No one should ever have to experience homelessness and the trauma that accompanies it. Ending homelessness in the most effective manner requires equitable, housing-focused approaches that respect each person’s dignity and autonomy.
Because many communities are angry with seeing increased homelessness in their neighborhoods or areas, some are implementing carceral responses that do not align with current evidence-based practices – and in fact cause harm to people who are experiencing homelessness. These approaches only impede progress, and present danger to implementing proven strategies and best practices that are successful in ending homelessness. The Alliance encourages homeless service providers and communities to adhere to these practices, even in the midst of opposition. Lives are dependent upon it.
When communities consider approaches to homelessness, the Alliance urges adherence to the following values:
(1) Policy decisions must be based on an equitable, systemic approach, not an individual one. Homelessness is a national crisis that requires a coordinated response. By treating homelessness as a policy failure, not an individual choice, systems can begin to change. Decisions, particularly on housing and homelessness, must center equity and community to create policy that positively impacts both housed and unhoused people.
(2) Criminalization only prolongs and complicates someone’s experience of homelessness. In an increasing number of communities, arresting people is seen as the solution for unsheltered homelessness: an ordinance or law is passed about sleeping outside or using public spaces, a person experiencing homelessness has nowhere else to go and is arrested, and they end up off the streets and in jail. While this option may get people off the streets temporarily, it doesn’t actually end homelessness.
- If a person experiencing homelessness doesn’t have housing after they leave jail, they are likely to head back to the streets: a landlord is generally less likely to rent to someone with an arrest on their record.
- Citing and/or arresting people who are living outside will only make it harder – and take longer – for someone to get into housing, secure a job, or move forward with anything that may require a clean record. This will keep them on the streets longer, and not truly end their homelessness.
- Criminalization exacerbates existing racial disparities. Black and Brown people are already over-criminalized; criminalizing homelessness only adds to this disparity, given the disproportionate rates of homelessness among BIPOC.
(3) Coercive tactics aren’t effective, and aren’t ethical. Everyone deserves to have their dignity and autonomy upheld, especially people experiencing homelessness. Forcing people into a different encampment or into treatment violates this principle. Mandatory treatment is not proven to be an effective response, and may counteract its intentions. Compulsory policies can also have implications on existing racial disparities in the homelessness system.

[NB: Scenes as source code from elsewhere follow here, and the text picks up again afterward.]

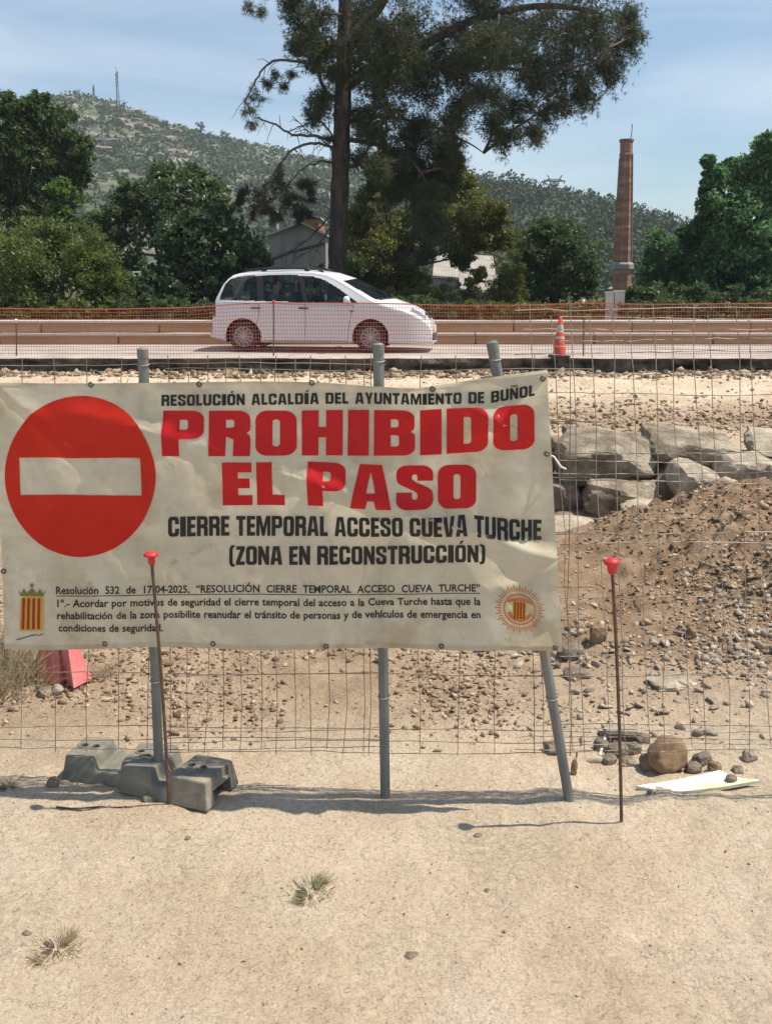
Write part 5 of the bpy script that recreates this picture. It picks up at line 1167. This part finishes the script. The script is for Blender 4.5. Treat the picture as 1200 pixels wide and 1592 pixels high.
# ------------------------------------------------------------------ masts, pylon, power line
def mast(px, pb, pt, Y, label, wide):
    b = at(px, pb, Y); t = at(px, pt, Y); H_ = t[2] - b[2]; root = empty('radio_mast', b - np.array((0, 0, 4)), label, 'radio mast', 'radio masts on the hilltop'); H_ += 4
    mb = MB(); w = wide
    for i in range(3):
        a = i * 2.094; mb.tube([(w * math.cos(a), w * math.sin(a), 0), (w * .35 * math.cos(a), w * .35 * math.sin(a), H_ * .86)], .2, 4)
    z = 0; s = 1
    while z < H_ * .82:
        f = lambda z_: w * (1 - .65 * z_ / (H_ * .86))
        for i in range(3):
            a, c = i * 2.094, (i + 1) * 2.094; z2 = z + w * 1.6
            mb.tube([(f(z) * math.cos(a), f(z) * math.sin(a), z), (f(z2) * math.cos(c), f(z2) * math.sin(c), z2)], .11, 3)
        z += w * 1.6
    mb.build('lattice', M['steel_far'], root)
    mb = MB(); mb.tube([(0, 0, H_ * .84), (0, 0, H_)], [.26, .1], 5)
    for q in (.7, .8, .88): mb.box((w * .5, 0, H_ * q), (.5, .4, 1.6)); mb.box((-w * .45, .2, H_ * (q - .05)), (.4, .4, 1.2))
    mb.build('antenna', M['steel_far'], root)
mast(184, 170, 103, 612, 'taller radio mast on the top of the rocky hill', 1.2); mast(147, 171, 128, 612, 'shorter radio mast left of the taller one', .8)
Yp = 300; b = at(861, 307, Yp); k = mpp(300, Yp); py_ = empty('power_pylon', b, 'steel lattice power pylon on the wooded hill', 'pylon'); mb = MB()
zt = (316 - 289) * k
for s in (-1, 1):
    mb.tube([(s * 4 * k, 0, -4), (s * 1.5 * k, 0, zt * .35)], .24, 4); mb.tube([(s * 1.5 * k, 0, zt * .35), (s * 7 * k, 0, zt * .95)], .2, 4); mb.tube([(s * 1.5 * k, 0, zt * .35), (s * 2.2 * k, 0, zt * .95)], .16, 4); mb.tube([(s * 7 * k, 0, zt * .95), (s * 11 * k, 0, zt * 1.25)], .16, 4)
    for q in (.4, .55, .7, .85): mb.tube([(s * 1.5 * k * (1 + q), 0, zt * q), (s * (1.5 + (q - .35) * 9) * k, 0, zt * (q + .08))], .11, 3)
mb.build('frame', M['steel_far'], py_)
mb = MB(); mb.tube([(-17 * k, 0, zt * .93), (17 * k, 0, zt * .93)], .2, 4); mb.tube([(-17 * k, 0, zt * .93), (-7 * k, 0, zt * 1.03), (7 * k, 0, zt * 1.03), (17 * k, 0, zt * .93)], .16, 4); mb.build('crossarm', M['steel_far'], py_)
mb = MB()
for s in (-15, 0, 15): mb.tube([(s * k, 0, zt * .92), (s * k, 0, zt * .78)], .16, 4)
mb.build('insulator', M['steel_far'], py_)
for i, (x, lab) in enumerate(((998, 'far wooden utility pole right of the chimney'), (1066, 'far wooden utility pole beside the right tree'))):
    b = at(x, 352, 250); mb = MB(); h = 16 * mpp(340, 250); mb.tube([(0, 0, -2), (0, 0, h)], .16, 6); mb.box((0, 0, h * .9), (1.4, .14, .14)); o = mb.build('utility_pole', M['steel_far']); o.location = b; tag(o, lab, 'utility pole', 'far utility poles')
for i, (a, b_, lab) in enumerate((((984, 326), (1110, 338), 'upper thin power cable right of the chimney'), ((984, 332), (1110, 344), 'lower thin power cable right of the chimney'))):
    A, Bp = at(*a, 240), at(*b_, 240); t = np.linspace(0, 1, 12)[:, None]; mb = MB(); mb.tube((Bp - A) * t - np.array((0, 0, .9)) * (4 * t * (1 - t)), .035, 4); o = mb.build('power_cable', M['steel_far']); o.location = A; tag(o, lab, 'power cable')

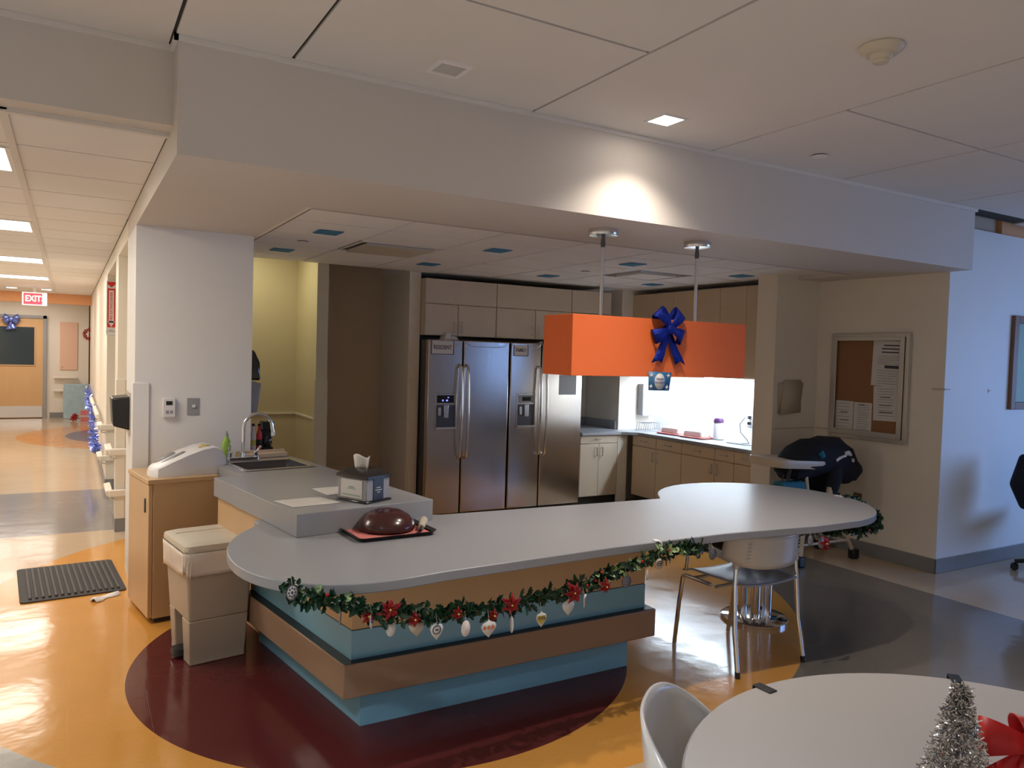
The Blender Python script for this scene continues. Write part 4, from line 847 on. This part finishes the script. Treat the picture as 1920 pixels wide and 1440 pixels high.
obj('white_logo', MB().tube([(-.02, -.185, .265), (.04, -.190, .29), (.08, -.190, .30)], [.016, .010, .012], 8).tube([(.07, -.188, .315), (.11, -.186, .32), (.145, -.182, .30)], [.014, .020, .010], 8).tube([(.17, -.178, .27), (.178, -.176, .245)], [.012, .010], 8), 'white_plastic', t)
obj('teal_patch', MB().tube([(-.17, -.165, .33), (-.14, -.175, .29)], [.03, .02], 8), 'teal_cloth', t)
t = thing('tote_bag', 'bright teal bag hanging beneath the high chair tray', 'bag', (4.83, 3.98, .50), rad(-6))
obj('bag', MB().loft([rr(.11, .05, 0, .02), rr(.125, .065, .06, .02), rr(.12, .05, .15, .02)]), 'teal_cloth', t, bevel=.01); obj('strap', MB().tube([(-.08, 0, .14), (-.06, 0, .20), (.06, 0, .20), (.08, 0, .14)], .006, 8), 'black', t)
# office chair at right edge
t = thing('office_chair', 'dark swivel chair cut off at the right edge of picture', 'office chair', (6.36, 2.80, 0), rad(-80))
obj('backrest', MB().loft([[(-.24, -.05, .50), (.2, -.05, .50), (.2, .05, .50), (-.24, .05, .50)], [(-.33, -.03, .68), (.3, -.03, .68), (.3, .06, .68), (-.33, .06, .68)], [(-.27, -.02, .92), (.25, -.02, .92), (.25, .05, .92), (-.27, .05, .92)]]), 'navy_cloth', t, bevel=.03, seg=3)
obj('seat', bx(-.22, .05, .42, .24, .5, .50), 'navy_cloth', t, bevel=.03, seg=3); obj('post', MB().tube([(0, .25, .12), (0, .25, .42)], .025, 12), 'black', t)
for k in range(5):
    a = 2*pi*k/5+.5+pi; l = obj('base_leg', MB().tube([(0, .25, .12), (.33*cos(a), .25+.33*sin(a), .07)], [.025, .016], 8), 'black', t)
    obj('caster', MB().lathe([(.01, 0), (.028, .01), (.028, .045), (.01, .06)], (.33*cos(a), .25+.33*sin(a), 0), 12), 'black', l)

# ================================================================== CHAIRS AND ROUND TABLE
t = thing('plastic_chair', 'white plastic chair with chrome legs tucked under the long counter', 'chair', (3.10, 2.86, 0))
def backf(u, v):
    a = (u-.5)*2; x = .242*sin(a*1.25)/sin(1.25); x -= .03; y = -.295+.16*(abs(a)**2.2); zt = .714-.008*a*a; zb = .540+.05*a**4
    return (x, y-.02*v, zb+(zt-zb)*v)
obj('backrest', MB().grid(backf, 24, 6), 'shell', t, solid=.007)
for s in (-1, 1):
    b = MB()
    for k in range(6):
        z = .575+.018*k; x, y, _ = backf(.5+s*.30, (z-.54)/.16); b.tube([(x-.004*s, y-.009, z), (x+.012*s, y-.003, z)], .003, 6)
    obj('perforation', b, 'white_plastic', t)
def seatf(u, v):
    x = -.215+.43*u; y = -.225+.42*v; e = (2*u-1)**2
    wx = x*(1-.12*(1-v)**2); return (wx, y-.02*(1-e)*(1-v)**3*0, .435+.012*e-.018*sin(pi*u)*sin(pi*v)-.02*max(0, v-.85)/.15)
obj('seat', MB().grid(seatf, 18, 14), 'seat_grey', t, solid=.009)
for s in (-1, 1):
    obj('back_leg', MB().tube([(.212*s-.01, -.175, .62), (.215*s, -.185, .56), (.225*s, -.19, .44), (.232*s, -.205, .22), (.240*s, -.245, .004)], .0115, 12), 'chrome', t)
    obj('front_leg', MB().tube([(.218*s, -.02, .402), (.218*s, .17, .402), (.212*s, .195, .39), (.208*s, .22, .25), (.205*s, .25, .004)], .0115, 12), 'chrome', t)
    obj('arm_bracket', MB().tube([(.245*s, -.0, .645), (.242*s, -.08, .635), (.225*s, -.18, .615)], [.018, .026, .022], 10), 'black', t)
    obj('leg_sleeve', MB().tube([(.213*s-.008, -.18, .60), (.216*s, -.187, .53)], [.022, .017], 12), 'shell', t)
    obj('foot_cap', MB().tube([(.240*s, -.245, .0), (.239*s, -.241, .03)], .0135, 12), 'black', t)
    obj('arm_post', MB().tube([(.215*s, .17, .43), (.222*s, .15, .55), (.232*s, .10, .65), (.235*s, -.02, .665)], .009, 10), 'chrome', t)
obj('seat_rail', MB().tube([(-.215, -.05, .400), (.215, -.05, .400)], .009, 10).tube([(-.213, .12, .400), (.213, .12, .400)], .009, 10), 'chrome', t)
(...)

(4) All approaches to ending homelessness must be housing-focused. Affordable housing is under resourced nationally and in most communities, and must be a major focus to end homelessness. Housing-focused strategies are good for the whole community: moving people into housing as quickly as possible lessens the burden on health care and legal systems, among others. Shifting unsheltered people from encampment to encampment, encampment to prison, or encampment to shelter and back, does not solve their homelessness. Housing does.
(5) Homelessness funding must promote best practices – not enforcement. Criminalization distracts from what’s at stake: getting people into housing. Funding for homeless services must focus on efforts that adhere to best practices and proven solutions in the field.
(6) Homelessness shouldn’t be political – it’s a human issue. Funding and policies aimed at ending homelessness have traditionally been supported in a bipartisan manner. Ensuring people have a home should be seen as a right, and should not be controversial nor divisive.